We slowly find ourselves sucked into the quicksand of people; the images overwhelm me. I feel like I am nothing and everything in this crowd of creatures all moving together like one person. The room is huge; the colours are neon. A long burst of green lasers flash far out over the crowd of thousands; arms are raised, the images on the walls are huge, flashing. We are dancing and dancing and time melts like Dali watches. We are the painting now and I remember looking around and seeing all the bodies merging into one; naked flesh and gold glitter, belly rings and faces smiling and all in liquid motion like latin carnival celebration. We are all dancing together in partnership. Sweat pours off us, and heat rises. Condensation forms on the high, high roof, and comes back down onto us like rain. At first, we don't understand - what are these cold droplets falling onto us? Have they created a cooling rainforest effect especially for us? But the girl next to me smiles and nods and mouths at me "it's the heat". And then we understand why it's raining indoors, and it all seems so perfectly logical and natural.

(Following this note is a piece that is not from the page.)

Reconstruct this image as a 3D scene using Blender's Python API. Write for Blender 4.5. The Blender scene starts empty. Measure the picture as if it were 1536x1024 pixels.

There are moments when I am lucid and aware; and I know we will never come this way again. We are only ever here once, and I couldn't be in a more perfect place with a more perfect companion than this man. We are in a World Club, a place they speak of with awe in all the places on the planet where people love to dance and listen to music and experience all their senses and fear nothing. So I look around me like a child, through and past the Veil of Innocence. The club is a London club and this music - progressive house - is why we are all here. John Digweed played a 5-hour set that night; and all I know is that I'm hooked, and I've never been happier.

In the morning, we walk across the Heath through the acid yellow gorse and the dark black mud under thundery skies. Each moment takes us further away from the Lake of Dreams and The Night it Rained Indoors. We'll never be there again, and even writing the words can't describe the power of the experience. But I'll never forget it, and I'm so glad that I was there.